Required work: Select the lines below containing the word "wide".

Raw data:
================
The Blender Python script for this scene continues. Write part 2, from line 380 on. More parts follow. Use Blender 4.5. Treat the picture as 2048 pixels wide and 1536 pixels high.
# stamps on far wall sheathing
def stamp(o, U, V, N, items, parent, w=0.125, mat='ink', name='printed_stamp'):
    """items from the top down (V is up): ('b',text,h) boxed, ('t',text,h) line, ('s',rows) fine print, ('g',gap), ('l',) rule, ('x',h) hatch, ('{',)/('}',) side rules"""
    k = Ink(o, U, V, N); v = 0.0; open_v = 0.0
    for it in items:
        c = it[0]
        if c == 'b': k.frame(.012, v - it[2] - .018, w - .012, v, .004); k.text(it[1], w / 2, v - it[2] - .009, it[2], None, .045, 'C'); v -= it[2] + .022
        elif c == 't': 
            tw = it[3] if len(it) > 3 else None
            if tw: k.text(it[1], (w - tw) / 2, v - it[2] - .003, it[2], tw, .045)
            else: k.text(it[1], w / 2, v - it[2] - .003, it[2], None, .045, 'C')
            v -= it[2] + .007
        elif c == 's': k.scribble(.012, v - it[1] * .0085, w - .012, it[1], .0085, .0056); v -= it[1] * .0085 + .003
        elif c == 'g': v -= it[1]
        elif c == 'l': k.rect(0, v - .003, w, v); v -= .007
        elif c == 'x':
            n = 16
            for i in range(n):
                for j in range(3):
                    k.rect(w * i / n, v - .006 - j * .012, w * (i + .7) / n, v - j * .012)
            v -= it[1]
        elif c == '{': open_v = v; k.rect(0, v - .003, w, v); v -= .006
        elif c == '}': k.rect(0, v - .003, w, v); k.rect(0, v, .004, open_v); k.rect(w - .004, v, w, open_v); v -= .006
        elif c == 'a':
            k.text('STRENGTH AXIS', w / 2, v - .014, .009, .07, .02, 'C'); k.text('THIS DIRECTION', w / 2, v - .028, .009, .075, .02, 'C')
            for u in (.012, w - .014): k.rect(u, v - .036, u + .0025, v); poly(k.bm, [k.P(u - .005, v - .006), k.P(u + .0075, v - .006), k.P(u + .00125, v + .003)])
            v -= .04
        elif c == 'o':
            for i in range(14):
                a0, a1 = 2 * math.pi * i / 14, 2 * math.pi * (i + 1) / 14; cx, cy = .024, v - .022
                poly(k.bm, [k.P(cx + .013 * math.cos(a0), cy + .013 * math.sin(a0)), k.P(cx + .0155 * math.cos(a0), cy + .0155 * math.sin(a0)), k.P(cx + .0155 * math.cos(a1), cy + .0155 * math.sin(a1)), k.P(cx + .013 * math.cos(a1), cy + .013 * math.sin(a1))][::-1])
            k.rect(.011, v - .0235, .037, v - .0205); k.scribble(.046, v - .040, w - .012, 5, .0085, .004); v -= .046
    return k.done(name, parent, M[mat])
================
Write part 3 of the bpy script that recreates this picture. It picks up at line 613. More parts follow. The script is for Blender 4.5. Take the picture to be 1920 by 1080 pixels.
================
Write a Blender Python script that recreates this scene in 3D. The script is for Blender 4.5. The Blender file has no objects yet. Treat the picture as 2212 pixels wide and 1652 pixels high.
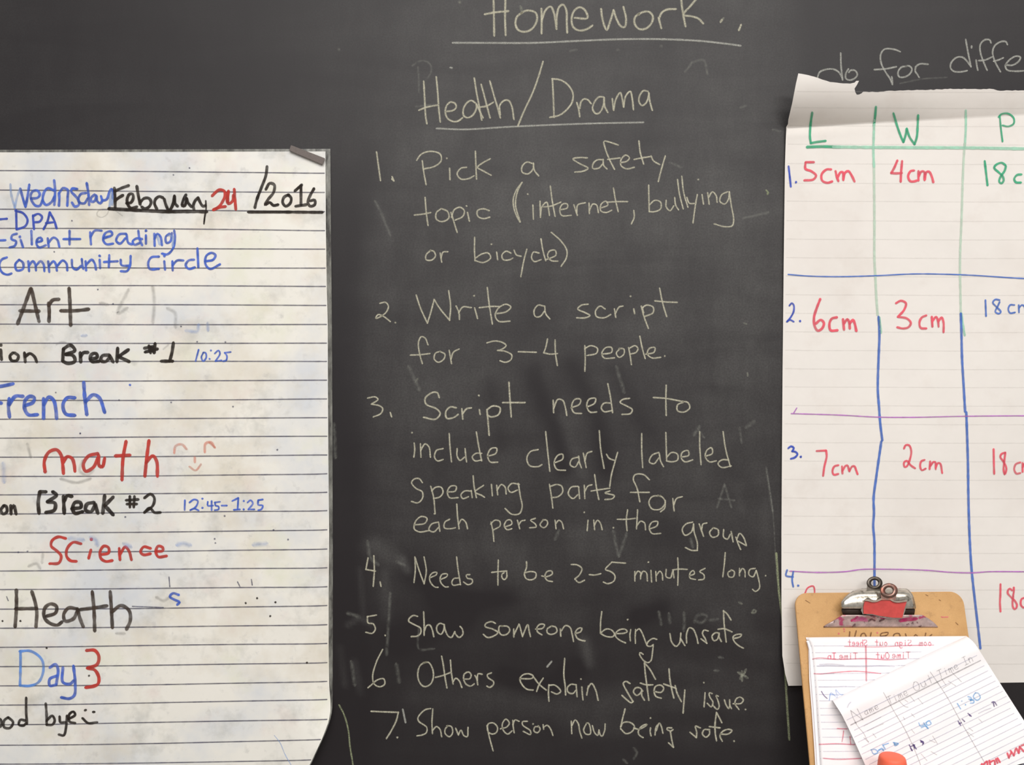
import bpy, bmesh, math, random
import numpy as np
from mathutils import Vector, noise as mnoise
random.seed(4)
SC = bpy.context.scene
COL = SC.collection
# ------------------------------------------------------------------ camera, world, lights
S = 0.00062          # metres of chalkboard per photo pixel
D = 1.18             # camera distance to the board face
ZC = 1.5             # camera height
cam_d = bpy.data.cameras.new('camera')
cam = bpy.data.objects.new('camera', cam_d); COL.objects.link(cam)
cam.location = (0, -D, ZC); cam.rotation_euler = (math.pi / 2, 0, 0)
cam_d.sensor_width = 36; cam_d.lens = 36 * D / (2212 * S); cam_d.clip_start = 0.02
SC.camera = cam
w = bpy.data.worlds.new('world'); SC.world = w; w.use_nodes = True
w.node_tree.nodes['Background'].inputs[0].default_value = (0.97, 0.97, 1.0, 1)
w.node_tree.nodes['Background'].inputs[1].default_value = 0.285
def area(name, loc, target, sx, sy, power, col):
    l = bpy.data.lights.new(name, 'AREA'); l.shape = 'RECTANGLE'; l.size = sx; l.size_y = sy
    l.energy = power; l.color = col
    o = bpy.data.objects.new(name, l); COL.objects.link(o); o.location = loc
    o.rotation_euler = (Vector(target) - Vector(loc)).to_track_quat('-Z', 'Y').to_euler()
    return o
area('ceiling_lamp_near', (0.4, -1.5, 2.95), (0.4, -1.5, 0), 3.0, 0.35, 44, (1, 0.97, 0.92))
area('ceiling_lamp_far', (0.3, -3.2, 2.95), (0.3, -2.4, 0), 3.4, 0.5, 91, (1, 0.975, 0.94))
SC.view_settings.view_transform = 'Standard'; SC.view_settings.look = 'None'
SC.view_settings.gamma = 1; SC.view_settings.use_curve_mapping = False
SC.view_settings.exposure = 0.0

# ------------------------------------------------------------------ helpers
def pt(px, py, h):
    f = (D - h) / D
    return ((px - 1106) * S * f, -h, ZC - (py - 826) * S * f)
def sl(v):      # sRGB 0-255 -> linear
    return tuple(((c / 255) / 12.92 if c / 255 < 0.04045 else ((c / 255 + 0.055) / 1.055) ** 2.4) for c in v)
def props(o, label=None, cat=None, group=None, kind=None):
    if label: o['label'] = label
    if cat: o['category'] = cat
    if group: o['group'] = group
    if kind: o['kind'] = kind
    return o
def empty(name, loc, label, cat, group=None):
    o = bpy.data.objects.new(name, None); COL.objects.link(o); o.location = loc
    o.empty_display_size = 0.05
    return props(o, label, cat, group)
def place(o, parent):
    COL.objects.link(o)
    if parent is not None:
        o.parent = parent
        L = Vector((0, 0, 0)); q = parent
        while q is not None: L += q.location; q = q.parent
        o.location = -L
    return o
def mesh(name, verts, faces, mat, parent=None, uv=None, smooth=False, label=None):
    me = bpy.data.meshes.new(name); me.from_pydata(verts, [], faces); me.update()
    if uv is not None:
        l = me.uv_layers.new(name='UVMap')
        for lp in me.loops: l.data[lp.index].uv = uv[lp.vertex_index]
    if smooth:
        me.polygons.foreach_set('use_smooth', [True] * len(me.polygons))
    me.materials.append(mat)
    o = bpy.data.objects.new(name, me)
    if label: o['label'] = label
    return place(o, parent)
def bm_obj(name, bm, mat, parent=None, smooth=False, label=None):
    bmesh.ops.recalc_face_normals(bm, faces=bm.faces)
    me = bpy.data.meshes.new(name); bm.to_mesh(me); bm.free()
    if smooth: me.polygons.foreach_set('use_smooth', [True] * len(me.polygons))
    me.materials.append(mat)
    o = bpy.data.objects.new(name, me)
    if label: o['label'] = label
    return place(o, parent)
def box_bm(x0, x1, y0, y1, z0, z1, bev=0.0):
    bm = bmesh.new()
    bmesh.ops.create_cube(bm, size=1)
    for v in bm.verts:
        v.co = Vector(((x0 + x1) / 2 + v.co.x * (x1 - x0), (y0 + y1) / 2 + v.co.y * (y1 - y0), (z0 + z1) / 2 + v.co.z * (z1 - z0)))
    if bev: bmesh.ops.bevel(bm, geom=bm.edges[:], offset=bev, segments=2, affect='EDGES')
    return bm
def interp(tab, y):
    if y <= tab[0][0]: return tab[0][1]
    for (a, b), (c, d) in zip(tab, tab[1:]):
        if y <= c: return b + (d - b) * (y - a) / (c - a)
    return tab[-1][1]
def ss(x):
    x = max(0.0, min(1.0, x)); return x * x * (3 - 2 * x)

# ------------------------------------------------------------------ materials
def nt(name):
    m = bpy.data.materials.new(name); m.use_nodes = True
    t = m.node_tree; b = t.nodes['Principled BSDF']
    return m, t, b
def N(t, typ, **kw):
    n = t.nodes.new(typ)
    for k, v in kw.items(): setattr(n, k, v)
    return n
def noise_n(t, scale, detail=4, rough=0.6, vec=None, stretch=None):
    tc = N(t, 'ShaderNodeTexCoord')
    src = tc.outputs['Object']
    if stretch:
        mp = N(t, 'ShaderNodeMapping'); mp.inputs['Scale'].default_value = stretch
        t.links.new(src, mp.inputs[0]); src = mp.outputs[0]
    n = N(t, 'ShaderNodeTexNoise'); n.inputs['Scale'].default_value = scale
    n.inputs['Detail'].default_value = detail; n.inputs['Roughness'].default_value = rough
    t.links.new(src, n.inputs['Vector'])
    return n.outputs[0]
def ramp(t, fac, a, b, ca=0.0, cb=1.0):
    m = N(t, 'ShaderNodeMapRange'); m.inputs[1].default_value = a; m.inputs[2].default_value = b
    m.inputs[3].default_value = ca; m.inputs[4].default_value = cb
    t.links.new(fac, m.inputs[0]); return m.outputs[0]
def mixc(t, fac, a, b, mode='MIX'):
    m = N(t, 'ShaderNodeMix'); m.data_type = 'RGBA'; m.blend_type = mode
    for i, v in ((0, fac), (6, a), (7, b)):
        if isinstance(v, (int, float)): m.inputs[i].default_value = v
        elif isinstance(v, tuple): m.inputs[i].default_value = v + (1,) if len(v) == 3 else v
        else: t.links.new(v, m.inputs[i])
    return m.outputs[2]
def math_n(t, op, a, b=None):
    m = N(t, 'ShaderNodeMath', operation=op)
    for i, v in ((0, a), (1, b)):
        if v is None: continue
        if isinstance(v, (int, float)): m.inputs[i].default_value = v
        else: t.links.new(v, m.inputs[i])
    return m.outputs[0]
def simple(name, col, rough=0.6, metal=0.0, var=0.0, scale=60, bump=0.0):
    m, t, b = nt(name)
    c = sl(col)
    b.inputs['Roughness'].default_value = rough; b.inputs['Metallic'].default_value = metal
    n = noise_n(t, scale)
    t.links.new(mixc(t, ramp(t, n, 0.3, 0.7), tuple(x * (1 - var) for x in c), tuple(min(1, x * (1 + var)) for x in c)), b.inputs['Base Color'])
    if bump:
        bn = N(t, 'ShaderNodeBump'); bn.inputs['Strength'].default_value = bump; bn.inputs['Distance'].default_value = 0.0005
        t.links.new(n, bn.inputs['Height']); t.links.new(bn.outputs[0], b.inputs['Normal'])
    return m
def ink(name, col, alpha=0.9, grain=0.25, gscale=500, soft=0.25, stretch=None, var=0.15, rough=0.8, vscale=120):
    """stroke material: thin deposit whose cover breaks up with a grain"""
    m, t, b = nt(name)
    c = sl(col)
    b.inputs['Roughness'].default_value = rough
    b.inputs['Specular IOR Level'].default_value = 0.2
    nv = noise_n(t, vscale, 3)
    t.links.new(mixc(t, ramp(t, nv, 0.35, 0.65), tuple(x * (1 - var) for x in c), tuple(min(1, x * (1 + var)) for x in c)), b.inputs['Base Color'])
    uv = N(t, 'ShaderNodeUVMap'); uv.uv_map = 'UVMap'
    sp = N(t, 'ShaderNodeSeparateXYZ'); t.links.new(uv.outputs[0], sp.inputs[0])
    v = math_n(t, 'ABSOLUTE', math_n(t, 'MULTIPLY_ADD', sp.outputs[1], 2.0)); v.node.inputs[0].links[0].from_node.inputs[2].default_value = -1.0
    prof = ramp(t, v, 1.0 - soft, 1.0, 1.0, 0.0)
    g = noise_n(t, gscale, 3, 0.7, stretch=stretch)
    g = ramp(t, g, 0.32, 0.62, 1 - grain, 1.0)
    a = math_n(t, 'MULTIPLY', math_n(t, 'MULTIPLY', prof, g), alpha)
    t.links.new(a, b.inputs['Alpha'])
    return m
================
Expected output:
The Blender Python script for this scene continues. Write part 2, from line 380 on. More parts follow. Use Blender 4.5. Treat the picture as 2048 pixels wide and 1536 pixels high.
Write a Blender Python script that recreates this scene in 3D. The script is for Blender 4.5. The Blender file has no objects yet. Treat the picture as 2212 pixels wide and 1652 pixels high.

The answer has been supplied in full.